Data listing
start

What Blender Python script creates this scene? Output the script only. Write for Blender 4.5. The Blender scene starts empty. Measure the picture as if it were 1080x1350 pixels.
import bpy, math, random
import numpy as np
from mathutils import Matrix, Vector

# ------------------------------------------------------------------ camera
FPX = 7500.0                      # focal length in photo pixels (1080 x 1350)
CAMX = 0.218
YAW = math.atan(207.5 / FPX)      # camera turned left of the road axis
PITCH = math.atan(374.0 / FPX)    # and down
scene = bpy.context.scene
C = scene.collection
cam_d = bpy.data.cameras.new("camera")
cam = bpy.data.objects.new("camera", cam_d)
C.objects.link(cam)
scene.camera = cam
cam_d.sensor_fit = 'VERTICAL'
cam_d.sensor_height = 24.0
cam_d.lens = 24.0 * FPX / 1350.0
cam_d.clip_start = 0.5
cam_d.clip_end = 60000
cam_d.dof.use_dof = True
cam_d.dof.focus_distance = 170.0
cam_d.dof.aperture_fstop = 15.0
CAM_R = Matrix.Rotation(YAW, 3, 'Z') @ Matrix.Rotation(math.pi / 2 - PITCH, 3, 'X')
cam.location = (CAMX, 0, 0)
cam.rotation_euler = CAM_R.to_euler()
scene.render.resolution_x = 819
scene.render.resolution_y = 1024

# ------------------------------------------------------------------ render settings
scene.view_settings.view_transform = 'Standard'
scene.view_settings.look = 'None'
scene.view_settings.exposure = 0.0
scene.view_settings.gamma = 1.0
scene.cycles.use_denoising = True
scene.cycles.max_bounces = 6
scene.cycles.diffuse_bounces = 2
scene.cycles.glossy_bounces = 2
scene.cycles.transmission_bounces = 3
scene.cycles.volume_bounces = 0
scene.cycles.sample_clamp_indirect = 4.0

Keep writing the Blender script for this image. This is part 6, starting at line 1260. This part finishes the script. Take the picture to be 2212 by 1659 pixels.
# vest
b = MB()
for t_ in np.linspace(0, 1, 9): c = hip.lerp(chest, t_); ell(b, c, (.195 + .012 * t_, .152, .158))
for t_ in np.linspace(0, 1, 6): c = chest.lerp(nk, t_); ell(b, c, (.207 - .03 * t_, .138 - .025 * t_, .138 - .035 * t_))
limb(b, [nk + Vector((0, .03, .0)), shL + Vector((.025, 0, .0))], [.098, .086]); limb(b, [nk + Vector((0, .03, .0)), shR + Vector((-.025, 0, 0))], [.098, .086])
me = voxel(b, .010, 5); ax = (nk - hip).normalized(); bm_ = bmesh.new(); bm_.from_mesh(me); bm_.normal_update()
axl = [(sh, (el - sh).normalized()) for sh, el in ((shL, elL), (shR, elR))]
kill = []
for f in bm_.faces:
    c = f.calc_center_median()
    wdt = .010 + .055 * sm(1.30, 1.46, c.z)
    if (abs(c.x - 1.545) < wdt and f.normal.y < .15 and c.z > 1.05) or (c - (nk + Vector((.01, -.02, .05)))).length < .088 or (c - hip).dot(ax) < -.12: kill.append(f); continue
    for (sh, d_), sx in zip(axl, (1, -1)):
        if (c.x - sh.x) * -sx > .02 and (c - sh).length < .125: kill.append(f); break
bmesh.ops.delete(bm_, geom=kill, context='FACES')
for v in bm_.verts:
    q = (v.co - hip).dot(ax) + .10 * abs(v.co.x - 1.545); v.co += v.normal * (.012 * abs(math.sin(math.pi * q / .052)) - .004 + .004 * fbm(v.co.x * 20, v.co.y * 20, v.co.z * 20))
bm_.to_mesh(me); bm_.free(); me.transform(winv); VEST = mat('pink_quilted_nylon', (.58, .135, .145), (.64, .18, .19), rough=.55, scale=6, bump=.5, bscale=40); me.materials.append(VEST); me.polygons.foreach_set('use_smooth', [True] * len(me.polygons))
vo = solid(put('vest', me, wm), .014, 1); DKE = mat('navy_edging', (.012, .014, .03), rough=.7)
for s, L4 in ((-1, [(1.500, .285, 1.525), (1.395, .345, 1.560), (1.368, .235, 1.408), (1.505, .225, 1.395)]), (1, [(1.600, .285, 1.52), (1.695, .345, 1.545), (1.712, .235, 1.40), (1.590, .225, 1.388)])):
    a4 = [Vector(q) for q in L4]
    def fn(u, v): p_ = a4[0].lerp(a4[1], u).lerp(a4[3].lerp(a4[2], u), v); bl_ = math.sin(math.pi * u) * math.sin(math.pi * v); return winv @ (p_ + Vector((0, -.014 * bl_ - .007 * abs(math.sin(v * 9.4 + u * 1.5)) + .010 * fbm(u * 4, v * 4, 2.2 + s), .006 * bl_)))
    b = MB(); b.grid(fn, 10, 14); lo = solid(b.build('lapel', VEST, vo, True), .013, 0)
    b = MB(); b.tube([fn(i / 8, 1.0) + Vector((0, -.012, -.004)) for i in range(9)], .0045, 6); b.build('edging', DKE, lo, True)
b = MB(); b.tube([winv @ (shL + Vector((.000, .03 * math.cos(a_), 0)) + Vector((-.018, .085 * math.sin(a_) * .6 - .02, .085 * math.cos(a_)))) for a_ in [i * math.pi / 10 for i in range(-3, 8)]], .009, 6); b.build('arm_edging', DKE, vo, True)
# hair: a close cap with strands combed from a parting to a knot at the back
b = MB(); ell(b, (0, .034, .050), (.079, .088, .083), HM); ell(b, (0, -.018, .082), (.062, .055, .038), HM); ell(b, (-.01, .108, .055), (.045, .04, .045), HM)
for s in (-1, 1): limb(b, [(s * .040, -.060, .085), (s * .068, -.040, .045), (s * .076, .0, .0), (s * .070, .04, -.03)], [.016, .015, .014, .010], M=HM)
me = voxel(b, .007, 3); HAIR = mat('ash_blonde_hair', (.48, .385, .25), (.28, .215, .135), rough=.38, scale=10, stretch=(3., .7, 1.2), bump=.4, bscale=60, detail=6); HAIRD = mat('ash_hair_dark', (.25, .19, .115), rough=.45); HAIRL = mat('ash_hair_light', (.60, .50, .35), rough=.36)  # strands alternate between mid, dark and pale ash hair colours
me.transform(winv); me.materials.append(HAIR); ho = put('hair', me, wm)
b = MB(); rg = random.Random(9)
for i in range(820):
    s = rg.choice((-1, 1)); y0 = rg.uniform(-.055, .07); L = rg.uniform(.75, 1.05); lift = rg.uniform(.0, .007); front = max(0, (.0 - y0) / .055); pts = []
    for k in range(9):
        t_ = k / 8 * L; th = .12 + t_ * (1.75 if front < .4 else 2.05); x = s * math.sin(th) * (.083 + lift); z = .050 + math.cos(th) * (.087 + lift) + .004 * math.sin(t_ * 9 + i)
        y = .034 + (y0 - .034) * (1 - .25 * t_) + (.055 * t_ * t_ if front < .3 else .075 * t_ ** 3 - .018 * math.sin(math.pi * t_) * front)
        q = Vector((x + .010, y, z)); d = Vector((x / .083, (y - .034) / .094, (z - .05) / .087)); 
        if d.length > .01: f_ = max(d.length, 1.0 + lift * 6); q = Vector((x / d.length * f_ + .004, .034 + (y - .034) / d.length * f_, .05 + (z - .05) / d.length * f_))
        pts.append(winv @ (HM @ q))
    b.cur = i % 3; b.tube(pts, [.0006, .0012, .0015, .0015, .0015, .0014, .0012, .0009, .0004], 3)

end

## Aim
Working from the material above, retype it in its entirety without change.

## Task answer
What Blender Python script creates this scene? Output the script only. Write for Blender 4.5. The Blender scene starts empty. Measure the picture as if it were 1080x1350 pixels.
import bpy, math, random
import numpy as np
from mathutils import Matrix, Vector

# ------------------------------------------------------------------ camera
FPX = 7500.0                      # focal length in photo pixels (1080 x 1350)
CAMX = 0.218
YAW = math.atan(207.5 / FPX)      # camera turned left of the road axis
PITCH = math.atan(374.0 / FPX)    # and down
scene = bpy.context.scene
C = scene.collection
cam_d = bpy.data.cameras.new("camera")
cam = bpy.data.objects.new("camera", cam_d)
C.objects.link(cam)
scene.camera = cam
cam_d.sensor_fit = 'VERTICAL'
cam_d.sensor_height = 24.0
cam_d.lens = 24.0 * FPX / 1350.0
cam_d.clip_start = 0.5
cam_d.clip_end = 60000
cam_d.dof.use_dof = True
cam_d.dof.focus_distance = 170.0
cam_d.dof.aperture_fstop = 15.0
CAM_R = Matrix.Rotation(YAW, 3, 'Z') @ Matrix.Rotation(math.pi / 2 - PITCH, 3, 'X')
cam.location = (CAMX, 0, 0)
cam.rotation_euler = CAM_R.to_euler()
scene.render.resolution_x = 819
scene.render.resolution_y = 1024

# ------------------------------------------------------------------ render settings
scene.view_settings.view_transform = 'Standard'
scene.view_settings.look = 'None'
scene.view_settings.exposure = 0.0
scene.view_settings.gamma = 1.0
scene.cycles.use_denoising = True
scene.cycles.max_bounces = 6
scene.cycles.diffuse_bounces = 2
scene.cycles.glossy_bounces = 2
scene.cycles.transmission_bounces = 3
scene.cycles.volume_bounces = 0
scene.cycles.sample_clamp_indirect = 4.0

Keep writing the Blender script for this image. This is part 6, starting at line 1260. This part finishes the script. Take the picture to be 2212 by 1659 pixels.
# vest
b = MB()
for t_ in np.linspace(0, 1, 9): c = hip.lerp(chest, t_); ell(b, c, (.195 + .012 * t_, .152, .158))
for t_ in np.linspace(0, 1, 6): c = chest.lerp(nk, t_); ell(b, c, (.207 - .03 * t_, .138 - .025 * t_, .138 - .035 * t_))
limb(b, [nk + Vector((0, .03, .0)), shL + Vector((.025, 0, .0))], [.098, .086]); limb(b, [nk + Vector((0, .03, .0)), shR + Vector((-.025, 0, 0))], [.098, .086])
me = voxel(b, .010, 5); ax = (nk - hip).normalized(); bm_ = bmesh.new(); bm_.from_mesh(me); bm_.normal_update()
axl = [(sh, (el - sh).normalized()) for sh, el in ((shL, elL), (shR, elR))]
kill = []
for f in bm_.faces:
    c = f.calc_center_median()
    wdt = .010 + .055 * sm(1.30, 1.46, c.z)
    if (abs(c.x - 1.545) < wdt and f.normal.y < .15 and c.z > 1.05) or (c - (nk + Vector((.01, -.02, .05)))).length < .088 or (c - hip).dot(ax) < -.12: kill.append(f); continue
    for (sh, d_), sx in zip(axl, (1, -1)):
        if (c.x - sh.x) * -sx > .02 and (c - sh).length < .125: kill.append(f); break
bmesh.ops.delete(bm_, geom=kill, context='FACES')
for v in bm_.verts:
    q = (v.co - hip).dot(ax) + .10 * abs(v.co.x - 1.545); v.co += v.normal * (.012 * abs(math.sin(math.pi * q / .052)) - .004 + .004 * fbm(v.co.x * 20, v.co.y * 20, v.co.z * 20))
bm_.to_mesh(me); bm_.free(); me.transform(winv); VEST = mat('pink_quilted_nylon', (.58, .135, .145), (.64, .18, .19), rough=.55, scale=6, bump=.5, bscale=40); me.materials.append(VEST); me.polygons.foreach_set('use_smooth', [True] * len(me.polygons))
vo = solid(put('vest', me, wm), .014, 1); DKE = mat('navy_edging', (.012, .014, .03), rough=.7)
for s, L4 in ((-1, [(1.500, .285, 1.525), (1.395, .345, 1.560), (1.368, .235, 1.408), (1.505, .225, 1.395)]), (1, [(1.600, .285, 1.52), (1.695, .345, 1.545), (1.712, .235, 1.40), (1.590, .225, 1.388)])):
    a4 = [Vector(q) for q in L4]
    def fn(u, v): p_ = a4[0].lerp(a4[1], u).lerp(a4[3].lerp(a4[2], u), v); bl_ = math.sin(math.pi * u) * math.sin(math.pi * v); return winv @ (p_ + Vector((0, -.014 * bl_ - .007 * abs(math.sin(v * 9.4 + u * 1.5)) + .010 * fbm(u * 4, v * 4, 2.2 + s), .006 * bl_)))
    b = MB(); b.grid(fn, 10, 14); lo = solid(b.build('lapel', VEST, vo, True), .013, 0)
    b = MB(); b.tube([fn(i / 8, 1.0) + Vector((0, -.012, -.004)) for i in range(9)], .0045, 6); b.build('edging', DKE, lo, True)
b = MB(); b.tube([winv @ (shL + Vector((.000, .03 * math.cos(a_), 0)) + Vector((-.018, .085 * math.sin(a_) * .6 - .02, .085 * math.cos(a_)))) for a_ in [i * math.pi / 10 for i in range(-3, 8)]], .009, 6); b.build('arm_edging', DKE, vo, True)
# hair: a close cap with strands combed from a parting to a knot at the back
b = MB(); ell(b, (0, .034, .050), (.079, .088, .083), HM); ell(b, (0, -.018, .082), (.062, .055, .038), HM); ell(b, (-.01, .108, .055), (.045, .04, .045), HM)
for s in (-1, 1): limb(b, [(s * .040, -.060, .085), (s * .068, -.040, .045), (s * .076, .0, .0), (s * .070, .04, -.03)], [.016, .015, .014, .010], M=HM)
me = voxel(b, .007, 3); HAIR = mat('ash_blonde_hair', (.48, .385, .25), (.28, .215, .135), rough=.38, scale=10, stretch=(3., .7, 1.2), bump=.4, bscale=60, detail=6); HAIRD = mat('ash_hair_dark', (.25, .19, .115), rough=.45); HAIRL = mat('ash_hair_light', (.60, .50, .35), rough=.36)  # strands alternate between mid, dark and pale ash hair colours
me.transform(winv); me.materials.append(HAIR); ho = put('hair', me, wm)
b = MB(); rg = random.Random(9)
for i in range(820):
    s = rg.choice((-1, 1)); y0 = rg.uniform(-.055, .07); L = rg.uniform(.75, 1.05); lift = rg.uniform(.0, .007); front = max(0, (.0 - y0) / .055); pts = []
    for k in range(9):
        t_ = k / 8 * L; th = .12 + t_ * (1.75 if front < .4 else 2.05); x = s * math.sin(th) * (.083 + lift); z = .050 + math.cos(th) * (.087 + lift) + .004 * math.sin(t_ * 9 + i)
        y = .034 + (y0 - .034) * (1 - .25 * t_) + (.055 * t_ * t_ if front < .3 else .075 * t_ ** 3 - .018 * math.sin(math.pi * t_) * front)
        q = Vector((x + .010, y, z)); d = Vector((x / .083, (y - .034) / .094, (z - .05) / .087)); 
        if d.length > .01: f_ = max(d.length, 1.0 + lift * 6); q = Vector((x / d.length * f_ + .004, .034 + (y - .034) / d.length * f_, .05 + (z - .05) / d.length * f_))
        pts.append(winv @ (HM @ q))
    b.cur = i % 3; b.tube(pts, [.0006, .0012, .0015, .0015, .0015, .0014, .0012, .0009, .0004], 3)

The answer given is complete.